LAS VEGAS, Feb. 14, 2007 — Who’s better, Dwyane Wade or LeBron James? We get asked this very question often, and every time we put the two names together in a sentence in print we get a deluge of reader e-mail making the case for each young star.

So, we’ll ask the question again: Who’s better, Dwyane or LeBron?

Based on last year’s results alone, Wade gets the edge, having beaten his 2003 Draft classmate to the Larry O’Brien Trophy, as well as through the obstacle course better known as the PlayStation Skills Challenge.

Both, however, could take a back seat to Kobe Bryant or Chris Paul, the other two competitors vying to dethrone the Heat guard in this year’s competition.

The four stars will weave their way through pylons, snap passes at wooden baskets and attempt a jumper from the top of the key during All-Star Saturday Night presented by EA Sports.

In last year’s challenge, Wade boasted the top time in each of the two rounds to run away from his competitors. James, meanwhile, advanced to the finals, but the chest pass proved to be his undoing, missing his first three attempts, as he had during the opening round.

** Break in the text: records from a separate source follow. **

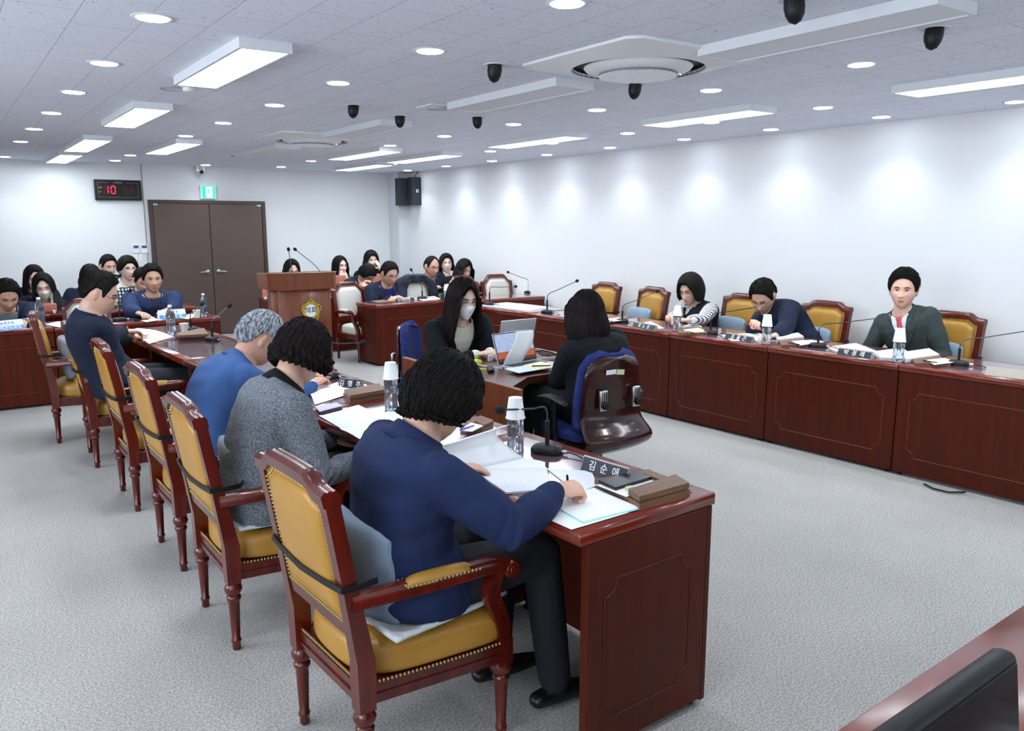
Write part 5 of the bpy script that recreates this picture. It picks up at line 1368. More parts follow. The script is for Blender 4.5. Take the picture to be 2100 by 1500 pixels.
person('man in a green and white plaid shirt with his head bowed', at_y(292, 574, 9.95), (.12, -1), .55, at_y(282, 640, 10.1)[:2], 1.10, hands={1: V3(1.62, 9.75, .76), -1: V3(2.1, 9.75, .76)}, jacket=PLAIDG, shirt=WSH, closed=True, hair=('short', HB, {}), skin=SKIN, looking=False, res=.0085, collar='jacket')

# right-hand side of the far end
person('woman with black bobbed hair and red top behind the lectern', at_y(598, 554, 10.20), (-.05, -1), .35, at_y(598, 600, 10.3)[:2], 1.05, hands={}, jacket=REDK, shirt=REDK, closed=True, hair=('bob', HB, dict(th=[(0, 34), (22, 38), (40, 70), (58, 90), (90, 90), (180, 92)])), skin=SKIN_P, looking=False, res=.009, glasses=None)
person('long haired woman in a grey cardigan with a hand near her chin', at_y(697, 546, 11.20), (.18, -1), .05, at_y(688, 600, 11.3)[:2], 1.12, hands={-1: at_y(713, 573, 11.0), ('d', -1): (-.8, -.2, .3)}, hand_up={-1: (0, -1, .3)}, jacket=GREYK, shirt=WSH, hair=('long', HB2, dict(part=.012)), skin=SKIN_P, vneck=.3, vwidth=.03, lapel=False, res=.009, hand_curl=(.4, .25))
person('woman with dark fringe resting her face against her hand beside the pillar', at_y(761, 534, 11.30), (-.1, -1), .10, at_y(765, 600, 11.35)[:2], 1.12, hands={-1: at_y(781, 556, 11.15), ('d', -1): (-.3, 0, 1)}, hand_up={-1: (.6, -.8, 0)}, jacket=BLACKJ, shirt=BLACKJ, closed=True, hair=('bob', HB, {}), skin=SKIN_P, res=.009, hand_curl=(.4, .2))
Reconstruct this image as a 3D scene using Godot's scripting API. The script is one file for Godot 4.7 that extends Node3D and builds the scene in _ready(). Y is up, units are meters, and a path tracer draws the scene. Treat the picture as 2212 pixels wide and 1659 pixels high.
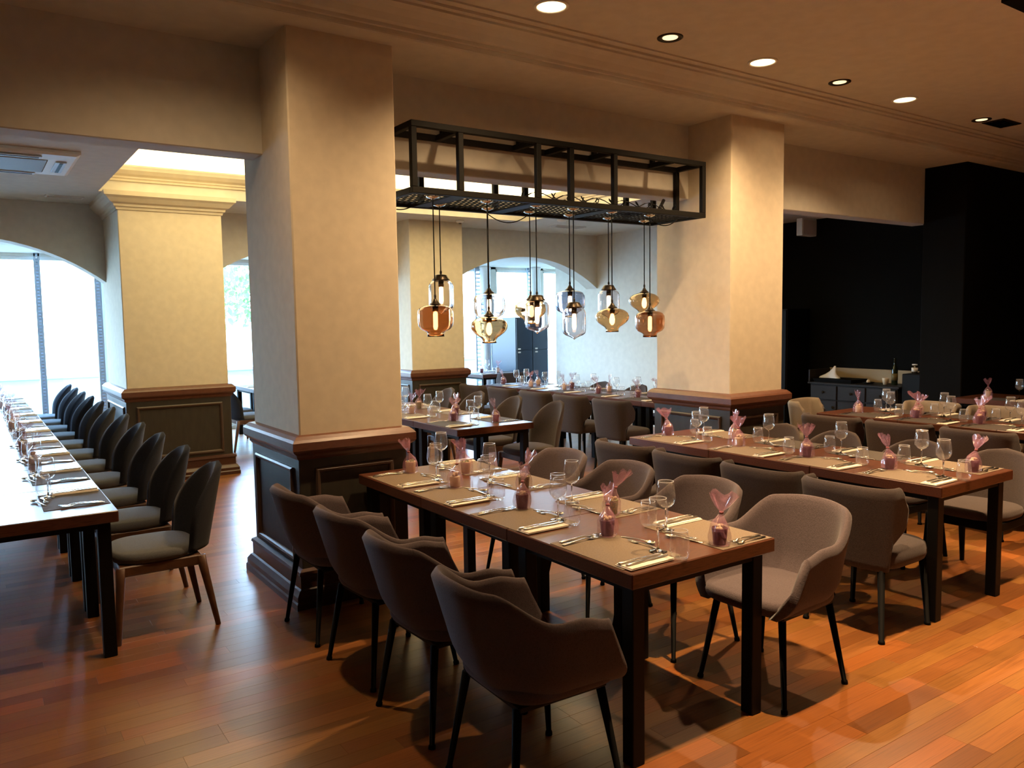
extends Node3D

# ------------------------------------------------------------------ names
var used := {}
var M := {}
var rng := RandomNumberGenerator.new()
const ORD := ["first", "second", "third", "fourth", "fifth", "sixth", "seventh", "eighth", "ninth", "tenth", "eleventh", "twelfth"]

func numbered(called: String) -> String:
	var n: int = used.get(called, 0)
	used[called] = n + 1
	return called if n == 0 else "%s_%03d" % [called, n]

func tag(o: Node, label: String, category := "", group := "", kind := "") -> Node:
	if label: o.set_meta("label", label)
	if category: o.set_meta("category", category)
	if group: o.set_meta("group", group)
	if kind: o.set_meta("kind", kind)
	return o

func root(called: String, at := Vector3.ZERO, turn := 0.0) -> Node3D:
	var o := Node3D.new()
	o.name = numbered(called)
	add_child(o, true)
	o.position = at
	o.rotation.y = turn
	return o

func loose(called: String) -> Node3D:
	var o := Node3D.new()
	o.name = called
	return o

func put(called: String, mesh: Mesh, mat: Material, parent: Node = null, at := Vector3.ZERO) -> MeshInstance3D:
	var o := MeshInstance3D.new()
	o.mesh = mesh
	o.material_override = mat
	o.position = at
	o.cast_shadow = GeometryInstance3D.SHADOW_CASTING_SETTING_ON
	if parent == null:
		o.name = numbered(called)
		add_child(o, true)
	else:
		o.name = called
		parent.add_child(o, true)
	return o

func struct_mesh(called: String, mesh: Mesh, mat: Material) -> MeshInstance3D:
	var o := put(called, mesh, mat)
	o.set_meta("kind", "structure")
	return o

func copy_of(proto: Node3D, at: Vector3, turn := 0.0) -> Node3D:
	var c: Node3D = proto.duplicate()
	c.name = numbered(String(proto.name))
	add_child(c, true)
	c.position = at
	c.rotation.y = turn
	return c

# ------------------------------------------------------------------ shapes
func ST(smooth := -1) -> SurfaceTool:
	var st := SurfaceTool.new()
	st.begin(Mesh.PRIMITIVE_TRIANGLES)
	st.set_smooth_group(smooth)
	return st

func done(st: SurfaceTool) -> ArrayMesh:
	st.generate_normals()
	return st.commit()

# triangles, turned outwards by their signed volume when they enclose something
func emit(st: SurfaceTool, t: PackedVector3Array, solid := true) -> void:
	var vol := 0.0
	if solid:
		var mid := Vector3.ZERO
		for p in t: mid += p
		mid /= maxf(1.0, t.size())
		for i in range(0, t.size(), 3):
			vol += (t[i] - mid).dot((t[i + 1] - mid).cross(t[i + 2] - mid))
	for i in range(0, t.size(), 3):
		var a := t[i]
		var b := t[i + 1]
		var c := t[i + 2]
		if (b - a).cross(c - a).length_squared() < 1e-16: continue
		if vol >= 0.0:
			st.add_vertex(a); st.add_vertex(c); st.add_vertex(b)
		else:
			st.add_vertex(a); st.add_vertex(b); st.add_vertex(c)

func loft(st: SurfaceTool, rings: Array, caps := true, wrap := false, solid := true, ring_closed := true) -> void:
	var t := PackedVector3Array()
	var n: int = rings[0].size()
	var m := rings.size()
	for i in (m if wrap else m - 1):
		var r: PackedVector3Array = rings[i]
		var s: PackedVector3Array = rings[(i + 1) % m]
		for j in (n if ring_closed else n - 1):
			var k := (j + 1) % n
			t.append_array([r[j], r[k], s[k], r[j], s[k], s[j]])
	if caps and not wrap:
		for e in [0, m - 1]:
			var r: PackedVector3Array = rings[e]
			var mid := Vector3.ZERO
			for p in r: mid += p
			mid /= n
			for j in n:
				var k := (j + 1) % n
				if e == 0: t.append_array([mid, r[k], r[j]])
				else: t.append_array([mid, r[j], r[k]])
	emit(st, t, solid)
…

Had James completed the course in perfect fashion, though, he still might not have taken the title from Wade, who clocked in at 26.1 seconds, a mere seven-tenths of a second behind the contest mark set two seasons ago in Denver by Steve Nash.

Chris Paul returns to display his skills, filling in for the injured Nash. In last year’s contest, the Hornets then-rookie finished zipped through the stations before being tripped up by three missed outlet passes, finishing in third place at 42.6 seconds.

But, that was last year, so here’s a brief look at what you might expect to see from the talented lineup for this year’s contest:


This contest could belong to Bryant this season because, while not blazingly fast, No. 24 is deadly accurate, which is vital to success in this competition. If one of the three passes – chest, bounce and outlet – are even millimeters off their mark, they’ll rattle around and out of the wooden cylindrical target.

An interesting scenario to consider, given Bryant is the best clutch shooter of the four: The final challenge in the obstacle course is a shot from anywhere on the court after coming out of the pylons, but players routinely opt for a dunk or layup. If Bryant goes second in the final round and finds himself behind this opponent, will Bryant fire from beyond the arc for the win?


There isn’t much LeBron James can’t do, as clearly evidenced by his career averages of 26.4 points, 6.7 rebounds and 6.5 assists per game. He’s one of the game’s most exciting young players, whose amazing athleticism and court vision seems the perfect combination for a contest such as this. Even so, James struggled in his first go-round here. Maybe the experience of his two runs through the course a year ago will pay off and James will hoist his first Saturday Night trophy.


Paul appears destined to be the game’s premier point guard for years to come, but could find himself limping to a disappointing finish in this year’s contest. The Hornets second-year star has only been back in action for nine games since sitting down for a month with a sprained right ankle. Conversely, those nine games may be just what Paul needed to shake off the rust and show he’s the game’s top playmaker. If CP3 takes the title on Saturday night, he’ll have the option of defending in his own building when NBA All-Star heads to New Orleans next year.


To Wade we offer a word of caution: Last season’s defending champion, Nash, came in a distant fourth (last) place after never really finding his rhythm and missing at least once from each of the first three pass/shoot stations.

Wade, however, seems to live up to his nickname, Flash, when it comes to the Skills Challenge. Last year, Wade needed all five shots from the top of the key in the first round, yet still posted the best first-round time, so a missed pass here and a brick there might not prove so costly for the league’s third leading scorer.